Ebeveynler, çocuklarına deprem gerçeğini anlatmadan önce deprem hakkında onların ne düşündüğünü, depremi nasıl adlandırdıklarını, depremde ne hissettiklerini onlardan dinlemelidir. Çünkü çocuğa verilecek bilgi, yaşına uygun olmayan bir bilgiyse kaygısının artmasına neden olabilir. Çocuk, hislerini paylaştıktan sonra ebeveynlerde kendi korkularından bahsedebilirler. Çünkü hiçbir şey olmamış gibi davranmak gerçekçi olmayacaktır. Empati ve aynalama cümleleri kurulabilir. “Korktuğunu görüyorum, ben senin hep yanında olacağım.”, “Seni korumak için elimden geleni yapacağım” gibi…

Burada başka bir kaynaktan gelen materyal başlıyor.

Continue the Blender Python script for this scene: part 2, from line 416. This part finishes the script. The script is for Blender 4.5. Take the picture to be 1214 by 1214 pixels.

Konuşmak kaygıyı azaltan bir faktördür

Bu süreçte çocukla olabildiğince fazla sohbet edilmelidir. Duygularını sonuna kadar ifade etmesi sağlanmalıdır. Oyun aktiviteleri arttırılmalıdır. Oyun aracılığıyla ne hissettiğinizi veya çocuğunuzun ne hissettiğini açıkça ifade etmenin en sağlıklı yoludur. Çünkü konuşmak kaygıyı azaltan bir faktördür. Olabildiğince yanında olunarak güvende olduğu duygusu pekiştirilmelidir. Eğer ebeveynle uyumak isterse, bu isteği reddedilmemelidir ama sürekli hale de gelmemelidir. Çocuğun beslenmesine, uyku düzenine dikkat edilmelidir. Haberlerden, konu ile ilgili ev içi sohbetlerden uzak tutulmalıdır.

Uzman desteği almaktan kaçınmayın

Bu yaşanılan durum başta duygusal gelişim alanı olmakla birlikte kazanılmış alışkanlıkları da regresyona (gerileme) uğratabilir (Altını ıslatma,parmak emme, uyku bozuklukları gibi). Bunların hepsini süreç içine çocuğunuzla zaman geçirerek, sohbet ederek, oyun oynayarak güvenli bir ortam sunarak hafifletmeniz mümkün ama 2 hafta içerisinde korku, kaygı, regresyon ve davranışsal sıkıntılar devam ediyorsa mutlaka uzman desteği alınmalıdır.